Join our Philosophy forum to discuss religion and spirituality.

Forgiveness

36 replies

niminypiminy · 22/03/2014 09:47

The thread on Christians and personal responsibility has now gone somewhere else, and I'm busy today and can't come back to it until later, but am just dropping in to post a link to a really interesting article by Desmond Tutu about forgiveness. It's most germane to the original discussion on that thread, and I hope people might find it interesting.

link

A couple of extracts:
Forgiveness is not dependent on the actions of others. Yes, it is certainly easier to offer forgiveness when the perpetrator expresses remorse and offers some sort of reparation or restitution. Then, you can feel as if you have been paid back in some way. You can say: "I am willing to forgive you for stealing my pen, and after you give me my pen back, I shall forgive you." This is the most familiar pattern of forgiveness. We don't forgive to help the other person. We don't forgive for others. We forgive for ourselves. Forgiveness, in other words, is the best form of self-interest.

Forgiveness takes practice, honesty, open-mindedness and a willingness (even if it is a weary willingness) to try. It isn't easy. Perhaps you have already tried to forgive someone and just couldn't do it. Perhaps you have forgiven and the person did not show remorse or change his or her behaviour or own up to his or her offences – and you find yourself unforgiving all over again. It is perfectly normal to want to hurt back when you have been hurt. But hurting back rarely satisfies. We think it will, but it doesn't. If I slap you after you slap me, it does not lessen the sting I feel on my own face, nor does it diminish my sadness over the fact that you have struck me. Retaliation gives, at best, only momentary respite from our pain. The only way to experience healing and peace is to forgive. Until we can forgive, we remain locked in our pain and locked out of the possibility of experiencing healing and freedom, locked out of the possibility of being at peace.

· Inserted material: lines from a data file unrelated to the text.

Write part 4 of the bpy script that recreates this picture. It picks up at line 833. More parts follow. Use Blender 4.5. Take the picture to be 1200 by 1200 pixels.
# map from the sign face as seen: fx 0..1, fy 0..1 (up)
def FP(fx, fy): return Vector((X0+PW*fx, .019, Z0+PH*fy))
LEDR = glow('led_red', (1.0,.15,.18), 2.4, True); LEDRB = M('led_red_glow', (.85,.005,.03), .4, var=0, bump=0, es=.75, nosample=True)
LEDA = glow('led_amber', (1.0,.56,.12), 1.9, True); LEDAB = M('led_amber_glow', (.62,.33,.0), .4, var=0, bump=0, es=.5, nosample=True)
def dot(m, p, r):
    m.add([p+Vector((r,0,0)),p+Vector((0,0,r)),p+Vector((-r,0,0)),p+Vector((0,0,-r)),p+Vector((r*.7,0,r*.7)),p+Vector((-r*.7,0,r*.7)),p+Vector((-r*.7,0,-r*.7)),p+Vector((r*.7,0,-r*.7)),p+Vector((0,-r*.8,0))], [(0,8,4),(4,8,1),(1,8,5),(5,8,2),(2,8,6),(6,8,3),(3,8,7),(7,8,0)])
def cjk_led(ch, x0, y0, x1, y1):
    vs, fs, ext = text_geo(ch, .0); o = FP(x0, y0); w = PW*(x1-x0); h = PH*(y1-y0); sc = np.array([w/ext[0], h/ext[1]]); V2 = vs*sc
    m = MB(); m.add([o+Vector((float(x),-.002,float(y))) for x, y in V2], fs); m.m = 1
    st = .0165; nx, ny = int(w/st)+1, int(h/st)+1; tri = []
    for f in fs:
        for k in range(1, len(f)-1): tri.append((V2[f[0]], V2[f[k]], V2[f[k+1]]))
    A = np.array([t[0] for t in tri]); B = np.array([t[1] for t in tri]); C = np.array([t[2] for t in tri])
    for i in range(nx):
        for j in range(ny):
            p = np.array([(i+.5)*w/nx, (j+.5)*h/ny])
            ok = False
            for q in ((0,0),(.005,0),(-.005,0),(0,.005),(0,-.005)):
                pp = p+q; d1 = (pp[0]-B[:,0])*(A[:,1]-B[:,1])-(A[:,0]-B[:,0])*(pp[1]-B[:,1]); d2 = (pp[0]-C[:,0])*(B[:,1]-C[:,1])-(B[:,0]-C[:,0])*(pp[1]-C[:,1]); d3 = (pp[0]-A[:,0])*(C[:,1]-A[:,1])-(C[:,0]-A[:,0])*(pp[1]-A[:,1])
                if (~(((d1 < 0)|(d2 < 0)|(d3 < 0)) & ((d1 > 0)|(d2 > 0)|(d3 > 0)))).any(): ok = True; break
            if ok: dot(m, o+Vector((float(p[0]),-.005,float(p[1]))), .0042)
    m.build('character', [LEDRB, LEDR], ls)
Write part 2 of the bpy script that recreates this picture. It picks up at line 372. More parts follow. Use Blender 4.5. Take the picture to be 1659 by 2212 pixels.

... The simple truth is, we all make mistakes, and we all need forgiveness. There is no magic wand we can wave to go back in time and change what has happened or undo the harm that has been done, but we can do everything in our power to set right what has been made wrong. We can endeavour to make sure the harm never happens again.

There are times when all of us have been thoughtless, selfish or cruel. But no act is unforgivable; no person is beyond redemption. Yet, it is not easy to admit one's wrongdoing and ask for forgiveness. "I am sorry" are perhaps the three hardest words to say. We can come up with all manner of justifications to excuse what we have done. When we are willing to let down our defences and look honestly at our actions, we find there is a great freedom in asking for forgiveness and great strength in admitting the wrong. It is how we free ourselves from our past errors. It is how we are able to move forward into our future, unfettered by the mistakes we have made.

OP posts:
capsium · 24/03/2014 10:40

Phew!

I find it difficult to express myself in words sometimes. People have read what I written in a (very) different way to what I intended before. Blush

niminypiminy · 24/03/2014 10:41

Listentothelady that is an extremely helpful distinction to make. Thank you.

OP posts:
cheapskatemum · 24/03/2014 18:33

I wasn't demanding that you forgive either, Atthestroke. I was thinking of Corrie Ten Booth, who found herself forgiving an SS officer from the concentration camp she was in. The payback was incredible, and entirely unexpected!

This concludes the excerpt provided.